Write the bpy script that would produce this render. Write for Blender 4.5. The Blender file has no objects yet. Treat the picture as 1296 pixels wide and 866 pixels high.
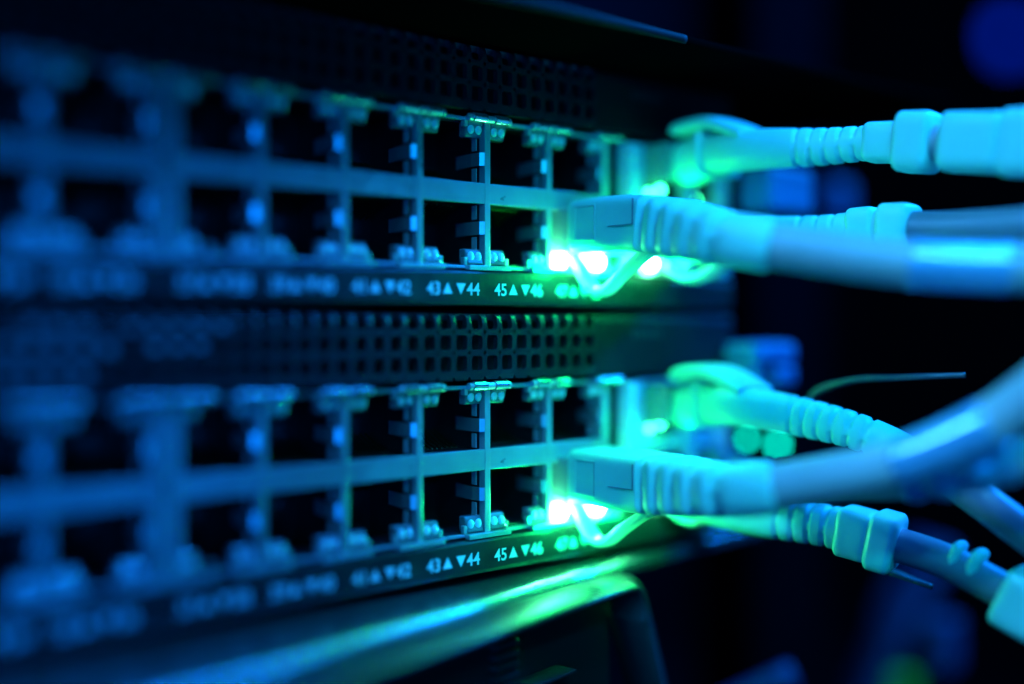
....................
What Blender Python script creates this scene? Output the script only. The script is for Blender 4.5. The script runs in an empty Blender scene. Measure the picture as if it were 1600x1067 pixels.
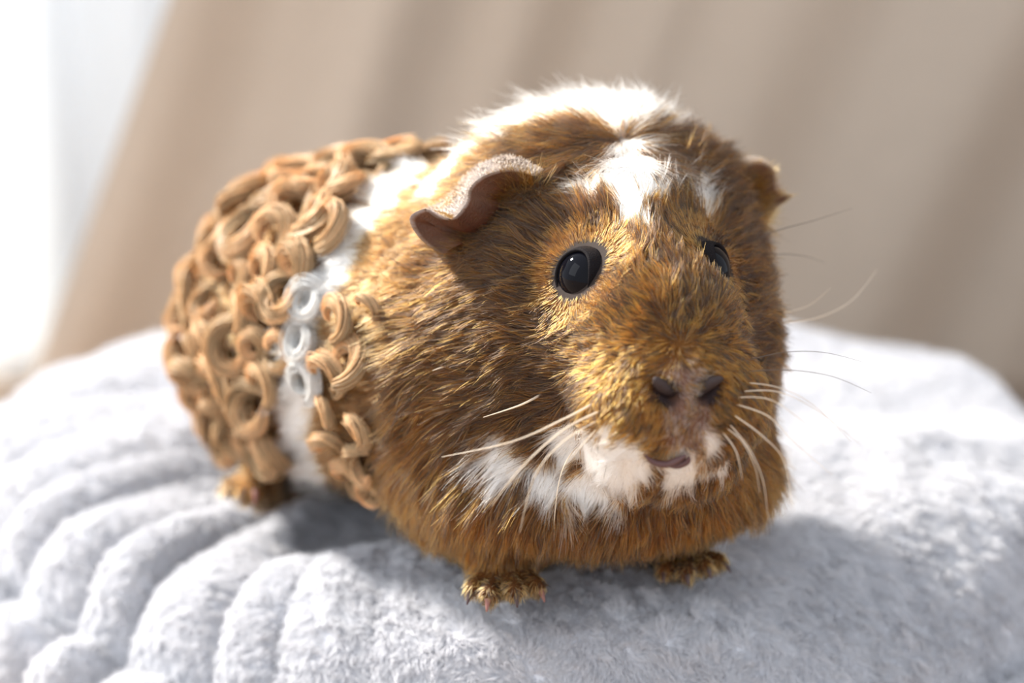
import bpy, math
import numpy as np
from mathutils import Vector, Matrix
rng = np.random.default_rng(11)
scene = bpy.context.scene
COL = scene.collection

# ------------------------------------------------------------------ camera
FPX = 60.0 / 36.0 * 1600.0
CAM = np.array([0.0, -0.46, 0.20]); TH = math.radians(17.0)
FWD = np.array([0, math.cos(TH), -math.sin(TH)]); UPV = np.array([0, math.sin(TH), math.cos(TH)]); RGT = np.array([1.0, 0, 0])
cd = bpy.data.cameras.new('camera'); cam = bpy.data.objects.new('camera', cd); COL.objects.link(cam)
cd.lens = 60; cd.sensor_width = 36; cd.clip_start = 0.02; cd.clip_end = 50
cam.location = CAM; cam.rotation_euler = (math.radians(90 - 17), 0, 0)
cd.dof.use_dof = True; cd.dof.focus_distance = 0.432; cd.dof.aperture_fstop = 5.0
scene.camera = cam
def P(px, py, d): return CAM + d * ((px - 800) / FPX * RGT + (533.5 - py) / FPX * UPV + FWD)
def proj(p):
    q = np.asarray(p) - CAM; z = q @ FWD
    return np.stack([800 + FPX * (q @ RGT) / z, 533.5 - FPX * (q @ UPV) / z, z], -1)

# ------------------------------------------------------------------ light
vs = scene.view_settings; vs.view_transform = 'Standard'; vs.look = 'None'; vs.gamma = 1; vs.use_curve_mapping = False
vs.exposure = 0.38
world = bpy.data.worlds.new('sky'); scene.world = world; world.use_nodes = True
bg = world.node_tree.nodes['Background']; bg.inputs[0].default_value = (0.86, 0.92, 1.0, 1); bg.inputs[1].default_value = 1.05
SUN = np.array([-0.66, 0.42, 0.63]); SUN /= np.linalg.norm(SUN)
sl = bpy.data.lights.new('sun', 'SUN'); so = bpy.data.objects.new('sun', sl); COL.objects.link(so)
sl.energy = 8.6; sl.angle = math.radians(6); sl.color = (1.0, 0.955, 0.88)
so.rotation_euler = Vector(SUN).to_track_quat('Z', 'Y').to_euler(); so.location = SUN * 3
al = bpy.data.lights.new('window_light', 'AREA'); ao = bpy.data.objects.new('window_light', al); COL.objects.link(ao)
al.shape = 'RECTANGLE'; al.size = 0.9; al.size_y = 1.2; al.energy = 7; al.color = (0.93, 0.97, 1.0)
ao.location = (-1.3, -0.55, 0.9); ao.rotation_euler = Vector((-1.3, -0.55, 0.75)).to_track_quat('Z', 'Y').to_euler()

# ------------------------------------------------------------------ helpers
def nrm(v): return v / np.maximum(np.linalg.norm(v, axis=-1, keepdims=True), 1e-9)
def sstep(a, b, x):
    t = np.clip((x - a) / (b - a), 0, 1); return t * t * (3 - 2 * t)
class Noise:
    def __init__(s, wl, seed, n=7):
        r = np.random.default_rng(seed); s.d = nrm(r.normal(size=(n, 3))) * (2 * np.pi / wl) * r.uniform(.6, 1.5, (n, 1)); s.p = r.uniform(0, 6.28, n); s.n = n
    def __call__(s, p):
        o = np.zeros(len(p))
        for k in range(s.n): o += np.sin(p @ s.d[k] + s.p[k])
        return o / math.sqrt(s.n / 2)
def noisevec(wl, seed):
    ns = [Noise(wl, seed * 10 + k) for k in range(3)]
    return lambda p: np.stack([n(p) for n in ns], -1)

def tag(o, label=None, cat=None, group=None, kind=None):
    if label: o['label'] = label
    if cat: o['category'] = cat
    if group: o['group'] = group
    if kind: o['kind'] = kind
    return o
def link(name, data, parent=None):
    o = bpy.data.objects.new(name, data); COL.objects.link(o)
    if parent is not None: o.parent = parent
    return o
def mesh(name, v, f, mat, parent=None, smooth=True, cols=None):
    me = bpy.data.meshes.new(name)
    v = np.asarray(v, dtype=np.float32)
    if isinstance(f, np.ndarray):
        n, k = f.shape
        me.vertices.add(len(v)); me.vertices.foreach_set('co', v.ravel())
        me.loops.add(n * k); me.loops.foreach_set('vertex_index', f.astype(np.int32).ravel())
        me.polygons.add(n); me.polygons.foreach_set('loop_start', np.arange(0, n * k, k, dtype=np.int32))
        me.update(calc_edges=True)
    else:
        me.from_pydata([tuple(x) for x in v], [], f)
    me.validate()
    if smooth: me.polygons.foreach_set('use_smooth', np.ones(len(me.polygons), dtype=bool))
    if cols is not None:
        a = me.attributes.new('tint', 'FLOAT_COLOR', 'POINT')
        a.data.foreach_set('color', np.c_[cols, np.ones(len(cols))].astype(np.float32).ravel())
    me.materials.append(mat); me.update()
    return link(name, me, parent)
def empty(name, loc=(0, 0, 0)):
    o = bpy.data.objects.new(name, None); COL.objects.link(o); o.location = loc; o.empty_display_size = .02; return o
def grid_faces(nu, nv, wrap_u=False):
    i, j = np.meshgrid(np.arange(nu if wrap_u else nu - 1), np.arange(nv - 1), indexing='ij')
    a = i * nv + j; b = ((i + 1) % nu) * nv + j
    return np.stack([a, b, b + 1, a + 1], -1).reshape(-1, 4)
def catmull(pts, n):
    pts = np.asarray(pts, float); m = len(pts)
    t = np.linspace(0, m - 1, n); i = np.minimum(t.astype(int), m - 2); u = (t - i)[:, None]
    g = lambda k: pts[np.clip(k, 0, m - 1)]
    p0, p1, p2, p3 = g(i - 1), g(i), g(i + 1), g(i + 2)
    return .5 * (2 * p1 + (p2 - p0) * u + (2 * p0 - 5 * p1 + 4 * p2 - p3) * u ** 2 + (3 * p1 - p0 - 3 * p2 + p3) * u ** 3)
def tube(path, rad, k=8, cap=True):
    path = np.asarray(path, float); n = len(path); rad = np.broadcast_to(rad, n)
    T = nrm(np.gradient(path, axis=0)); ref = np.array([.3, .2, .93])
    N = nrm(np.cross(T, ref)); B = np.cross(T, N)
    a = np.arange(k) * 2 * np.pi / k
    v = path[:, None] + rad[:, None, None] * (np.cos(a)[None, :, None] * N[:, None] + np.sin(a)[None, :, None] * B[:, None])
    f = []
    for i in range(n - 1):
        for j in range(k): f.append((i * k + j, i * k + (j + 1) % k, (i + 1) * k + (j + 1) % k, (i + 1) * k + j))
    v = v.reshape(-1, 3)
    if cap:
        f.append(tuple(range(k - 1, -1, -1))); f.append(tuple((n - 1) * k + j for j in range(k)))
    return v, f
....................
**What you need to do**
Except for the pictures, write out exactly the lines from the line that contains "What Blender Python" through the line that contains "return np.stack([800 +", including both.

**Exercise answer**
What Blender Python script creates this scene? Output the script only. The script is for Blender 4.5. The script runs in an empty Blender scene. Measure the picture as if it were 1600x1067 pixels.
import bpy, math
import numpy as np
from mathutils import Vector, Matrix
rng = np.random.default_rng(11)
scene = bpy.context.scene
COL = scene.collection

# ------------------------------------------------------------------ camera
FPX = 60.0 / 36.0 * 1600.0
CAM = np.array([0.0, -0.46, 0.20]); TH = math.radians(17.0)
FWD = np.array([0, math.cos(TH), -math.sin(TH)]); UPV = np.array([0, math.sin(TH), math.cos(TH)]); RGT = np.array([1.0, 0, 0])
cd = bpy.data.cameras.new('camera'); cam = bpy.data.objects.new('camera', cd); COL.objects.link(cam)
cd.lens = 60; cd.sensor_width = 36; cd.clip_start = 0.02; cd.clip_end = 50
cam.location = CAM; cam.rotation_euler = (math.radians(90 - 17), 0, 0)
cd.dof.use_dof = True; cd.dof.focus_distance = 0.432; cd.dof.aperture_fstop = 5.0
scene.camera = cam
def P(px, py, d): return CAM + d * ((px - 800) / FPX * RGT + (533.5 - py) / FPX * UPV + FWD)
def proj(p):
    q = np.asarray(p) - CAM; z = q @ FWD
    return np.stack([800 + FPX * (q @ RGT) / z, 533.5 - FPX * (q @ UPV) / z, z], -1)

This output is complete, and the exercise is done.